According to a county report, the new satellite location will increase collaboration between the county’s Cultural Affairs Division and AIM on audio-visual production and broadcasting projects.

“I am extremely proud and humbled to lead AIM as we expand into secondary space in South Arlington. As a longtime resident of Arlington, I respect and appreciate the rich history of the County, specifically Green Valley,” says AIM CEO Whytni Kernodle. “Team AIM is excited to bring community media to South Arlington, we look forward to connecting with the local community, meeting residents and business owners, and more.”

During the Saturday County Board meeting, Board Chair Katie Cristol said the expansion is “a long time in coming” for the “powerhouse” in media education and training, and independent art, news and entertainment.

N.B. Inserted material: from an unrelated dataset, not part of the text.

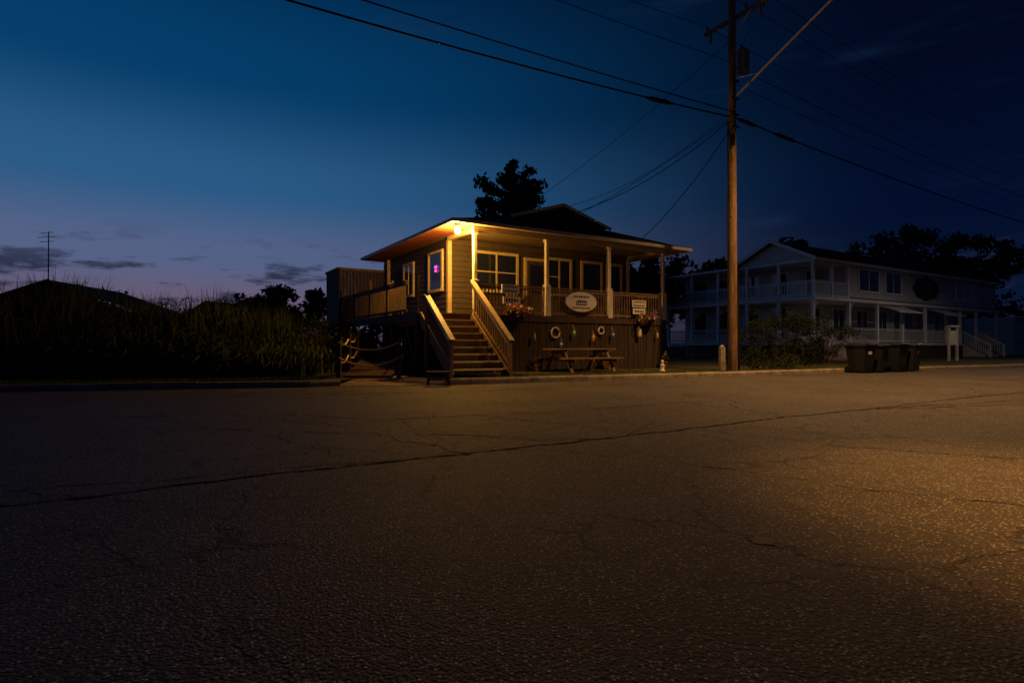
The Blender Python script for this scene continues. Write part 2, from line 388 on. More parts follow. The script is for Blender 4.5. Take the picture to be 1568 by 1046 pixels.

“This unique collaboration will expand arts education and access to the wider Arlington community and provide the opportunity to share knowledge and resources,” Cristol later said in a statement. “The partnership also further the goals and vision for a thriving ‘arts and industry’ in the Four Mile Run Valley Area Plan by bringing community broadcast services as well as audio visual educational programming to the area.”

Arlington began using the “Four Mile Run Valley” name interchangeably with Green Valley — to the chagrin of some residents, who say it erases the historically Black community — in connection with a planning study that proposed an “arts and industry district” in the area.

The county is taking other steps to infuse the area with more arts programming and community facilities. Last year, Arlington acquired the former location of Inner Ear Recording Studios, once the epicenter of D.C.’s punk scene, and has plans to demolish the famed recording studio in a bid, it says, to make arts more accessible in south Arlington.

It now has ideas for a temporary outdoor arts space where the recording studio once stood (2700 S. Nelson Street). Locals can now share feedback on the future creative open space through Monday, Nov. 21.

The county says that AIM’s satellite location will “help to advance the County’s equity goals by offering the opportunity for community broadcast services and education in south Arlington and aligning with AIM’s mission to increase diverse and inclusive access to established and emerging public media for all members of our community.”